- **WRITTEN PROBLEM**: Which lines run from the first one up to and including the one with "sin, cos, hyp"? Print exactly those.

- **DATA EXTRACT**:
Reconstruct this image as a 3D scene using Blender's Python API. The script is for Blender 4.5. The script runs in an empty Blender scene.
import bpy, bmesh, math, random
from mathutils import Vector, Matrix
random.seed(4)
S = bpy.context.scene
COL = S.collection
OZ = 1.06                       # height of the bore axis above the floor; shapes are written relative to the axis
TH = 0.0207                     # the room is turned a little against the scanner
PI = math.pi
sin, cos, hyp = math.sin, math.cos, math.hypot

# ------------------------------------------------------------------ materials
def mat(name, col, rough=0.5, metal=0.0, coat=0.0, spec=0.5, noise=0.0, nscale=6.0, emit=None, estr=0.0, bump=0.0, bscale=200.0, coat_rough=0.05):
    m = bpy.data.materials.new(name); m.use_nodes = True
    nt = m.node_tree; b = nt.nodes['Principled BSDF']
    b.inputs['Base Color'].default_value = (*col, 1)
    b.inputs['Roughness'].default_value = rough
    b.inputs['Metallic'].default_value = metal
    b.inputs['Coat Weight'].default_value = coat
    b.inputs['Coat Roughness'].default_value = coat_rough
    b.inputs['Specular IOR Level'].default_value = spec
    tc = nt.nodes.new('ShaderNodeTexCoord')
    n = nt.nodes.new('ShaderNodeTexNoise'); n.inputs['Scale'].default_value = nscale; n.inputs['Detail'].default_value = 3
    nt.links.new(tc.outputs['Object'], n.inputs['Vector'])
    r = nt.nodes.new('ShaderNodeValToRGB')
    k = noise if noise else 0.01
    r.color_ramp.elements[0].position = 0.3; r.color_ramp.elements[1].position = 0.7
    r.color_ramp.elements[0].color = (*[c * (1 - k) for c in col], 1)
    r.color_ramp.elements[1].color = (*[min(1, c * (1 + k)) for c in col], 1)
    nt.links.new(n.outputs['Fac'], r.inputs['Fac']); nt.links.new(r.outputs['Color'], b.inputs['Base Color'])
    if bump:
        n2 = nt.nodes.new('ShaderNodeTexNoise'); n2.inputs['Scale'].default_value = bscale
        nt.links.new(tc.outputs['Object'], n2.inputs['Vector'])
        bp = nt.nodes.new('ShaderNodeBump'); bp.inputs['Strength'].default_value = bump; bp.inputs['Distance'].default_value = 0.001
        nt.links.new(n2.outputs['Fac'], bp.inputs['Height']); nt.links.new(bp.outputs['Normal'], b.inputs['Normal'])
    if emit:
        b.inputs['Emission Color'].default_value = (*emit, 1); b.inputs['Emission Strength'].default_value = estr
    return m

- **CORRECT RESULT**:
Reconstruct this image as a 3D scene using Blender's Python API. The script is for Blender 4.5. The script runs in an empty Blender scene.
import bpy, bmesh, math, random
from mathutils import Vector, Matrix
random.seed(4)
S = bpy.context.scene
COL = S.collection
OZ = 1.06                       # height of the bore axis above the floor; shapes are written relative to the axis
TH = 0.0207                     # the room is turned a little against the scanner
PI = math.pi
sin, cos, hyp = math.sin, math.cos, math.hypot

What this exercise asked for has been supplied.